# GOAL
Nothing but the lines from the line that contains "Continue the Blender" through the line that contains "var=.2, scale=.4, spec=.5)" should appear in the output, each reproduced exactly.

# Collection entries
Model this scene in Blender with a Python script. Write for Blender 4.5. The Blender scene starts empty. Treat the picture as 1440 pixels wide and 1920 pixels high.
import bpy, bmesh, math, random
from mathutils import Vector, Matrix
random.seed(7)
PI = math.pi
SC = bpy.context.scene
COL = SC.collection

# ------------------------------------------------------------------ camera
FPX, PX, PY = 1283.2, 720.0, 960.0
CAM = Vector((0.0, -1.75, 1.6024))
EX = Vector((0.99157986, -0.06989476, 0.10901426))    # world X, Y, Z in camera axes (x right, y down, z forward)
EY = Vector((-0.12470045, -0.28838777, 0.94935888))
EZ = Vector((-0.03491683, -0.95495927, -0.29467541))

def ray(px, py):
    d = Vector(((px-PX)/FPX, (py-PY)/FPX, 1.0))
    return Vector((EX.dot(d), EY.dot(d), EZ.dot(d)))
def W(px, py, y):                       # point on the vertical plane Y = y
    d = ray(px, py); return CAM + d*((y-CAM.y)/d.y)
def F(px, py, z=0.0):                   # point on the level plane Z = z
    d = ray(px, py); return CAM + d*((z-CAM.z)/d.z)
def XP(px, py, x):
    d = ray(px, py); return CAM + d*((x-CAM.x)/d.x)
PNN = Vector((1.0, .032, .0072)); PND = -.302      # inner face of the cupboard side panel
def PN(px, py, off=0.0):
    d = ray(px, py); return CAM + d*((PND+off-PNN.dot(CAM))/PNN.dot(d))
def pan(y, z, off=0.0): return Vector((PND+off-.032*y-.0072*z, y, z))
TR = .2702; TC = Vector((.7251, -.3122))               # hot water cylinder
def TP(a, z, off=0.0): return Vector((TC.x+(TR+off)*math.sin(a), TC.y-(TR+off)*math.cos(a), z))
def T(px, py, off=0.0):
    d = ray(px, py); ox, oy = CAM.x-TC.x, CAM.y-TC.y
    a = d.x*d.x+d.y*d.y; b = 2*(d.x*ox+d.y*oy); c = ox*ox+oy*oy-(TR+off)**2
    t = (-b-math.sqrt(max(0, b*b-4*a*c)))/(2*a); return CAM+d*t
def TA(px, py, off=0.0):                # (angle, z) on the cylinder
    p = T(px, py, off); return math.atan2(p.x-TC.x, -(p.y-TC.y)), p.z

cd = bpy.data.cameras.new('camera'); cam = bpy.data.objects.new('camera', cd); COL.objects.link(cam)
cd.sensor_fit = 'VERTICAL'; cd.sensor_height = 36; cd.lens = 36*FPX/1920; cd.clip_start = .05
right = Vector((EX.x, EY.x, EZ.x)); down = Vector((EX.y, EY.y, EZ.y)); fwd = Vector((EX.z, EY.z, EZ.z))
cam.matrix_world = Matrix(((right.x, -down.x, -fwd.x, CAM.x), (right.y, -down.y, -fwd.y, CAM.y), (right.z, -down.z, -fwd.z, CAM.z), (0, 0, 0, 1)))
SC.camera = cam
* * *
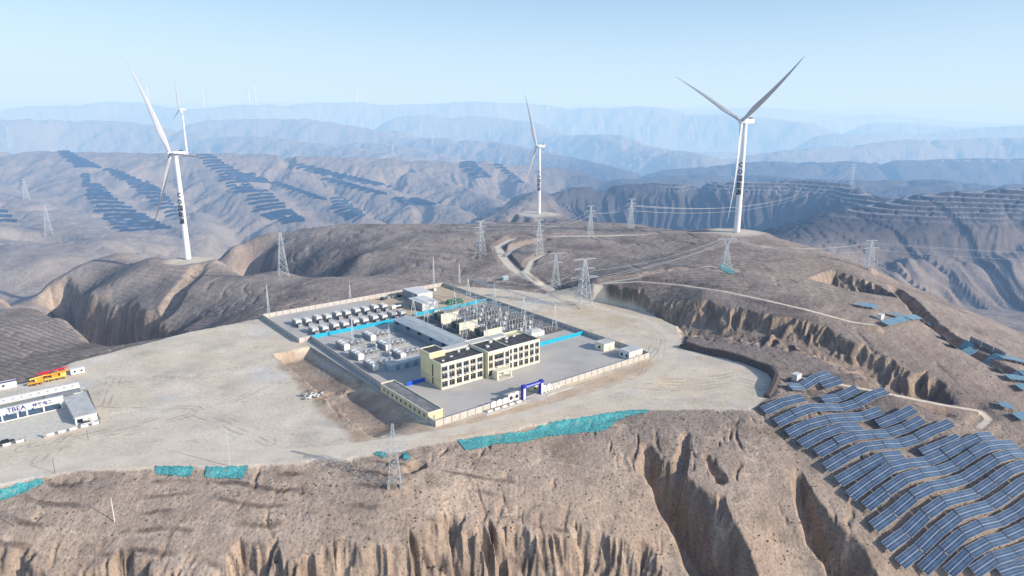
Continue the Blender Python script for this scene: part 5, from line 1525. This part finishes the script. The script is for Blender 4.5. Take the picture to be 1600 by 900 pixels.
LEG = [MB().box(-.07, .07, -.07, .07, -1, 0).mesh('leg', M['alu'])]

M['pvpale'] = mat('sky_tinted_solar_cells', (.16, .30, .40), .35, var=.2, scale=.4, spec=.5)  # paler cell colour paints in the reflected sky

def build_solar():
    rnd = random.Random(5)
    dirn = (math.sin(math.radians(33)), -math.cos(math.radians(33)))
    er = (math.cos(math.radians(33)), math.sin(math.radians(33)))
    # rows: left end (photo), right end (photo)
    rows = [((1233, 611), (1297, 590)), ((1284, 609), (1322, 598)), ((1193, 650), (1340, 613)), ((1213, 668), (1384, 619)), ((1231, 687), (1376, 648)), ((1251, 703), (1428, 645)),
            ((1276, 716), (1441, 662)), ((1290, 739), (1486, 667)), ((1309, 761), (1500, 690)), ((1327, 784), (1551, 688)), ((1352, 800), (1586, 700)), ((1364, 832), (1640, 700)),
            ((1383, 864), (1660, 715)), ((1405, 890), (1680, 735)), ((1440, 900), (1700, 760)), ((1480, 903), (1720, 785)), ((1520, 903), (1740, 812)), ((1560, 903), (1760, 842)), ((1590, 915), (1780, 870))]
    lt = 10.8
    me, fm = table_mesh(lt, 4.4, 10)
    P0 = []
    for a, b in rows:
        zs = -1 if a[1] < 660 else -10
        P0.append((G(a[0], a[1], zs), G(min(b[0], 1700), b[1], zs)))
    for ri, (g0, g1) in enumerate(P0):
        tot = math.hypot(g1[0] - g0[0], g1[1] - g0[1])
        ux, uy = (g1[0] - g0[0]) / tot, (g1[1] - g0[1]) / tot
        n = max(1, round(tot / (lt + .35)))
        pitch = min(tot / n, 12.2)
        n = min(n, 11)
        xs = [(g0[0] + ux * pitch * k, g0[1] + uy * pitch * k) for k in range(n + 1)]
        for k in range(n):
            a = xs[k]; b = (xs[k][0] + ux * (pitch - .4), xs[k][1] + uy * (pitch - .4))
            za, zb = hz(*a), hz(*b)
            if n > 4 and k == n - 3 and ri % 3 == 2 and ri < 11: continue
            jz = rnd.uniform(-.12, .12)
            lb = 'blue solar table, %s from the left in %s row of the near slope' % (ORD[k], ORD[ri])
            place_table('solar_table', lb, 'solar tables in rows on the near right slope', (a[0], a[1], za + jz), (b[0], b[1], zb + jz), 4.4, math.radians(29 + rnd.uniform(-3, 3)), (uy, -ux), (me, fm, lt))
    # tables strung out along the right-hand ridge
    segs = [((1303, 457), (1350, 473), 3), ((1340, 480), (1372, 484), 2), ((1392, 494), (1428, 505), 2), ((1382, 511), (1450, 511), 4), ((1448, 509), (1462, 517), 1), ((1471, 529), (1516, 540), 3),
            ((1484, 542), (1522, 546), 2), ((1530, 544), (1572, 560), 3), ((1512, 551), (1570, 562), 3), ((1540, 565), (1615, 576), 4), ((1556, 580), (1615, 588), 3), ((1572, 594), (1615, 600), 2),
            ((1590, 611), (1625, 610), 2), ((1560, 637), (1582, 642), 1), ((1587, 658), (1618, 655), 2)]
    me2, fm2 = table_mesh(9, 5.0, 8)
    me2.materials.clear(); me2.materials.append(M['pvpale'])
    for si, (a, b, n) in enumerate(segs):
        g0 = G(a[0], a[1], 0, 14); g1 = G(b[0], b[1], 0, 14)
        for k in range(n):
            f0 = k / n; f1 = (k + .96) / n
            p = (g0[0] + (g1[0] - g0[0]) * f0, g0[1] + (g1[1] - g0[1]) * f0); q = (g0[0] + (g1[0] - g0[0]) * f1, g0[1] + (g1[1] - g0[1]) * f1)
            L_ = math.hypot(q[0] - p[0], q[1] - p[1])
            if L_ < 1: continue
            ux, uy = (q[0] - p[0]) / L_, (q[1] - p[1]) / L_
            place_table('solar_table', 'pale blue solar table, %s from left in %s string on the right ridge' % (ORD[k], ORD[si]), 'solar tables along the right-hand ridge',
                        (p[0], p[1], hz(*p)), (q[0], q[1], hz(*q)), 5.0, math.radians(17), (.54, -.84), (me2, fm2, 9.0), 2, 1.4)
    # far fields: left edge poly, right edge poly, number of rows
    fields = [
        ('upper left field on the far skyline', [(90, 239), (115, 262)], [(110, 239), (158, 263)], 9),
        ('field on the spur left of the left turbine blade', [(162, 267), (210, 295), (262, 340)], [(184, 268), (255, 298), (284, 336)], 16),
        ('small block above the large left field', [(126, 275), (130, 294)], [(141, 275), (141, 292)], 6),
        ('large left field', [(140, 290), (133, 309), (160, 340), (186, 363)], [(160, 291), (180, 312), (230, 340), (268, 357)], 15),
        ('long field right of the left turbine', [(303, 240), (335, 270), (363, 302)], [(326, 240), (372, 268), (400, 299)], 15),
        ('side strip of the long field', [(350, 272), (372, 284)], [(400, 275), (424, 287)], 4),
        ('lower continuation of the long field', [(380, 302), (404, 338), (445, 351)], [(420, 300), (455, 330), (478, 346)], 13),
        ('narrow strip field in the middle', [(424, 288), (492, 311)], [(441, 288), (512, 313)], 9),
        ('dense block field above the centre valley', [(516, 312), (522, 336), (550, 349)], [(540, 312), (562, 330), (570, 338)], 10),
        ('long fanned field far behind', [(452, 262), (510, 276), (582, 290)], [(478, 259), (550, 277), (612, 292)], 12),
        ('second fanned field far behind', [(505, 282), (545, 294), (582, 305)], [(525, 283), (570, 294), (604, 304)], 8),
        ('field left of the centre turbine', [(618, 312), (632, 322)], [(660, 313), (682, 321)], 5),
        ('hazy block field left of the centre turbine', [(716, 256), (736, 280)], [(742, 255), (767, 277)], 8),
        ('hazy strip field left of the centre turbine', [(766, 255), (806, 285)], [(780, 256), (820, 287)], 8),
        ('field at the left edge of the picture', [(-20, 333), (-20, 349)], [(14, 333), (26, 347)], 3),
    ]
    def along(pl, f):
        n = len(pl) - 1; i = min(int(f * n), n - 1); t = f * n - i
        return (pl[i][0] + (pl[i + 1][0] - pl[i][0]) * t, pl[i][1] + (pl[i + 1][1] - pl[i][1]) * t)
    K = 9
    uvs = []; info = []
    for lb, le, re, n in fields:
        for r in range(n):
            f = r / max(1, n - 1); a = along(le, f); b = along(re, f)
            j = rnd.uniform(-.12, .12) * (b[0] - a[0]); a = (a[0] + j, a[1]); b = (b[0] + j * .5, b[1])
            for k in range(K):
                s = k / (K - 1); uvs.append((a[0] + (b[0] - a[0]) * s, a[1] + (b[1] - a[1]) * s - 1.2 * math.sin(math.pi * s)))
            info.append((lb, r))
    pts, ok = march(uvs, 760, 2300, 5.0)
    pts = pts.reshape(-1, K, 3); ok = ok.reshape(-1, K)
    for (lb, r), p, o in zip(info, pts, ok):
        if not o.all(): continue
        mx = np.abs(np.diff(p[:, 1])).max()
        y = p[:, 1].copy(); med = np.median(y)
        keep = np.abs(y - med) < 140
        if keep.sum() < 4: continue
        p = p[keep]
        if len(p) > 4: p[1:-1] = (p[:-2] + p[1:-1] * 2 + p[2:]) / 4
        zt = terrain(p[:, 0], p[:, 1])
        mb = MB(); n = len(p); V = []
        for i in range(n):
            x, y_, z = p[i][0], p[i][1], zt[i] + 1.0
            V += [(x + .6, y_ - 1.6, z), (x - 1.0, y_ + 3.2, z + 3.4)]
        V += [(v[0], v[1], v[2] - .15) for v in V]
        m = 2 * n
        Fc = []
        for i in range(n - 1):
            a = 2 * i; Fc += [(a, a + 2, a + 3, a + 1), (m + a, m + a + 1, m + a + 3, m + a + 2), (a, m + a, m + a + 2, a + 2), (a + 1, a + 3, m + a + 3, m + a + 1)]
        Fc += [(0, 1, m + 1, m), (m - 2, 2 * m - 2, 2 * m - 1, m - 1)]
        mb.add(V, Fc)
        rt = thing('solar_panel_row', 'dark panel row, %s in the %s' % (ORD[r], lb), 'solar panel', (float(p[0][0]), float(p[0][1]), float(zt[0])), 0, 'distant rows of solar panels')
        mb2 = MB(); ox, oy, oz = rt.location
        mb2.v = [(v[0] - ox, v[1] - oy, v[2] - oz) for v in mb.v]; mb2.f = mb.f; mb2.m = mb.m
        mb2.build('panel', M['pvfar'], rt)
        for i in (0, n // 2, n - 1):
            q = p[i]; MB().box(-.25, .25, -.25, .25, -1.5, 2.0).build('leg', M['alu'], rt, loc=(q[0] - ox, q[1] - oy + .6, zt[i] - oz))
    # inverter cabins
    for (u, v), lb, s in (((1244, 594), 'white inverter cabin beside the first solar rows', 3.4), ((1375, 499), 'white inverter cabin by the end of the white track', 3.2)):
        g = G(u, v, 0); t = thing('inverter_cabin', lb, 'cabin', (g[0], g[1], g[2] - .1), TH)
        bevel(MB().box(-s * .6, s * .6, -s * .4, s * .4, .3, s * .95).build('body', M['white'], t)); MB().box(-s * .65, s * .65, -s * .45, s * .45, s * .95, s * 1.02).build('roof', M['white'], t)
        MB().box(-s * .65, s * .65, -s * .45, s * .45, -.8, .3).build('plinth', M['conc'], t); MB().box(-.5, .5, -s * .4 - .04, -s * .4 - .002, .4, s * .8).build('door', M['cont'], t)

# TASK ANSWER
Continue the Blender Python script for this scene: part 5, from line 1525. This part finishes the script. The script is for Blender 4.5. Take the picture to be 1600 by 900 pixels.
LEG = [MB().box(-.07, .07, -.07, .07, -1, 0).mesh('leg', M['alu'])]

M['pvpale'] = mat('sky_tinted_solar_cells', (.16, .30, .40), .35, var=.2, scale=.4, spec=.5)  # paler cell colour paints in the reflected sky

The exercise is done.